The new fan -- or friend -- or "peer" (the term that Susan Buice proposed) wants to be more connected to you and your work. They want to hear first about your new project. They want to have input to it, or help shape it in some way (Brett Gaylor is allowing "friends" of his documentary project Open Source Cinema to edit some of the sequences.) They want to respond to your YouTube videos, comment on your blog, tell you when they think you're selling out or full of shit. (Some "friends" those are!) They want to give you ideas and be credited for their ideas. They may even be willing to help finance your next project or pre-buy the DVD through sites like IndieGoGo or IndieMaverick. They'll help promote it when it's finished, embedding clips in their blogs or Twittering their friends that they're on the way to the premiere.

What's amazing about the Internet is that there are the tools that let you communicate with this "friend base" and ask them for help.

What's even more amazing is that people are willing to offer help, if it's asked for in the right way (and rewarded in the right way, with recognition and perhaps more tangible trinkets.)

But what's scary is that it's still hard to tell which of your "friends" will actually *do something*, like turn up in a theater and buy a ticket, and which ones are simply compulsive about creating new connections, adding you to their own ever-growing roster of friends. And I think it will be challenging (perhaps scary) to manage some of your friends who want to be more than just friends ... like sending you the script they hope will turn into your next movie.

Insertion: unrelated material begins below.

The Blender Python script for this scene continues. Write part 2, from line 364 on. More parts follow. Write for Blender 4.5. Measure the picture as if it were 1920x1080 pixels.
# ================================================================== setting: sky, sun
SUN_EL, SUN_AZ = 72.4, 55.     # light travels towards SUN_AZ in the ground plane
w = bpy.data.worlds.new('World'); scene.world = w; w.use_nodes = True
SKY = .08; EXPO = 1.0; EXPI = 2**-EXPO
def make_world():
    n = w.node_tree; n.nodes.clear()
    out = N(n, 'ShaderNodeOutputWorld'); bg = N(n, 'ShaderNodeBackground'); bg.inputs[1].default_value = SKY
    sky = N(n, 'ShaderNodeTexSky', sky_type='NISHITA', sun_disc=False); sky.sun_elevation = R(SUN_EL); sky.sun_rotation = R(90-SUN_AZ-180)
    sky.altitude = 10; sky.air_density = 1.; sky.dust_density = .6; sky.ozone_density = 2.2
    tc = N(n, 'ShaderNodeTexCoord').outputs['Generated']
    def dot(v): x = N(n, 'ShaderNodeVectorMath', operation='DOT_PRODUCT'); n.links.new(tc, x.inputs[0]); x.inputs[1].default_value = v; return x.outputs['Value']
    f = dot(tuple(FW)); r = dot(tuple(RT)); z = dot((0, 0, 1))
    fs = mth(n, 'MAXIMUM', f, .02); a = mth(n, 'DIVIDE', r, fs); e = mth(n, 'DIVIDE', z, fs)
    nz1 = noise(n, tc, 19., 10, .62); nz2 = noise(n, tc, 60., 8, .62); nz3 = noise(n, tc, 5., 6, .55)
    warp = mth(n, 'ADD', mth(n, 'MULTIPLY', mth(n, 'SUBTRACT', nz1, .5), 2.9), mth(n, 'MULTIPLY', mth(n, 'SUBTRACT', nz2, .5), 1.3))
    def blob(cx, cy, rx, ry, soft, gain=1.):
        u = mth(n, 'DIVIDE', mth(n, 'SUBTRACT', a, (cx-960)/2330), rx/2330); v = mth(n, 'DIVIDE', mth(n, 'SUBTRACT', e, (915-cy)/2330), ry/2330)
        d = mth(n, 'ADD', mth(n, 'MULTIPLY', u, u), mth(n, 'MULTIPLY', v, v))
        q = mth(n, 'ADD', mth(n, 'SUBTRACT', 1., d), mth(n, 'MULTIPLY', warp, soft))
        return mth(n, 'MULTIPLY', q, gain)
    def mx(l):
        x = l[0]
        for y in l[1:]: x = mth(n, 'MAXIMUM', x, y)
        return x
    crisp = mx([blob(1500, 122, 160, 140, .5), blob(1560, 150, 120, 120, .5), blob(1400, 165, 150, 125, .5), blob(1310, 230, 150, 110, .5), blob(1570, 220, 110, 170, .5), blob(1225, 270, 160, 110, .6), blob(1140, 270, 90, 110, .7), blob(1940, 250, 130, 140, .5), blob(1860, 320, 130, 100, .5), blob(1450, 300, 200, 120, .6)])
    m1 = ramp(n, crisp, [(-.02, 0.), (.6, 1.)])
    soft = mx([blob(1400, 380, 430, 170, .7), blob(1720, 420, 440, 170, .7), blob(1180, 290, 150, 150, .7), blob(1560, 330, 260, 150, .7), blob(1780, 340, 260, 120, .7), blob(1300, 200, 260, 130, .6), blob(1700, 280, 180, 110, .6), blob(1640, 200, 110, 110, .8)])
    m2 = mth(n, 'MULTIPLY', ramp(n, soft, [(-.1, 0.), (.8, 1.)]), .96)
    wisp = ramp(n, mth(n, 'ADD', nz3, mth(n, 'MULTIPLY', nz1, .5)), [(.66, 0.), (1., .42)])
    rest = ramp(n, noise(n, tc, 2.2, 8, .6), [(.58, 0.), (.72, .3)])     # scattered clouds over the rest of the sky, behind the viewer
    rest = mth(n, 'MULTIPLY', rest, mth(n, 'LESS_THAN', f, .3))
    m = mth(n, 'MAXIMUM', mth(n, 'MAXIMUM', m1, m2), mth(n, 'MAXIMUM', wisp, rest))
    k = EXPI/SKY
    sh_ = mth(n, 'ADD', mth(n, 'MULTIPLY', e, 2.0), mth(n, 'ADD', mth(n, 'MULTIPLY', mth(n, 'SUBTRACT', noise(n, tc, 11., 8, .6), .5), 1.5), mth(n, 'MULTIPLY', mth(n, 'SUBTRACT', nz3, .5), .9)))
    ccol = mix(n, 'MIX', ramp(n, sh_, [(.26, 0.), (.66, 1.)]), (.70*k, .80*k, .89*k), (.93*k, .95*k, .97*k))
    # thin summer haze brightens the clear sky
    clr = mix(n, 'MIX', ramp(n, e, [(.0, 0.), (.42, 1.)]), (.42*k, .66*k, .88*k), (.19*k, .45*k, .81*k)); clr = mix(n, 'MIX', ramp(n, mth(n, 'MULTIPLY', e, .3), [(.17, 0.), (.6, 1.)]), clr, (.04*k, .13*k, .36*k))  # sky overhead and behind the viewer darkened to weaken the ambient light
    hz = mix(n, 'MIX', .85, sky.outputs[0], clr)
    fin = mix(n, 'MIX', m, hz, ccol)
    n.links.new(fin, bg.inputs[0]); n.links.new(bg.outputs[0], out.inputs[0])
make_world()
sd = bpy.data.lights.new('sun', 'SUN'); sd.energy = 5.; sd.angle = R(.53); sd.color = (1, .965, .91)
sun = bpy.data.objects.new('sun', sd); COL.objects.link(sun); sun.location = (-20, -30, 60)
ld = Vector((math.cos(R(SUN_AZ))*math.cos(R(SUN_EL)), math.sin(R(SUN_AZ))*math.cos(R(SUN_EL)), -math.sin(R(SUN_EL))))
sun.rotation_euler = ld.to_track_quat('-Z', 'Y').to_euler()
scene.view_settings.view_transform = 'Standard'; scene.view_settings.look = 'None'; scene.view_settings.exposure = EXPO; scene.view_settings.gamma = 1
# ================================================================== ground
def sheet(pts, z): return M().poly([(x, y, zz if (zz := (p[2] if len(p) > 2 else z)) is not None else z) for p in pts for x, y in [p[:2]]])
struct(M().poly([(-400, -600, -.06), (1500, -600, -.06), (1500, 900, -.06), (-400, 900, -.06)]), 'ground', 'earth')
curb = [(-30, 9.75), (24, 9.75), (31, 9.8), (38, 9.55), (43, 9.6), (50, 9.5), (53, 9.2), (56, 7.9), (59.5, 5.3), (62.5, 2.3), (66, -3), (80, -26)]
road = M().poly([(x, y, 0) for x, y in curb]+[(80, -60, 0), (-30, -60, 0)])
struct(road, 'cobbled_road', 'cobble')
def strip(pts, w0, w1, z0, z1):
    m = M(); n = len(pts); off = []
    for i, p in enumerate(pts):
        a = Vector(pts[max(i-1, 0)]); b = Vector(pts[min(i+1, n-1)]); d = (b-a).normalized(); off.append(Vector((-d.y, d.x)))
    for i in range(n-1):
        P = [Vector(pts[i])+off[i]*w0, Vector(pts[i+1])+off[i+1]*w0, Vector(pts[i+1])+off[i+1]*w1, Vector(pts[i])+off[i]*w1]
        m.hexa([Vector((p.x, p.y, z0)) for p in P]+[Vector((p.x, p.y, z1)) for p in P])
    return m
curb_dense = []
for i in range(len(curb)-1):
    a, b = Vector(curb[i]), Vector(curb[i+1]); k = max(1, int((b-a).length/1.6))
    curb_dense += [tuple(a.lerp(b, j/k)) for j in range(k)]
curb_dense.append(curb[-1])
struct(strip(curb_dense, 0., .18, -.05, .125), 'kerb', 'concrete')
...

I'm not suggesting "friend" is definitively the right term to be using. (I still think of a friend as someone who intuitively knows when you need to be taken out and bought a beer, and who knows about large swaths of your history.) Peer is pretty good, as is collaborator. Patron feels too passive, like someone who's just bankrolling a project.

But finding a new term for the people who support creative endeavors seems to be an important step in moving beyond just thinking about them as fans.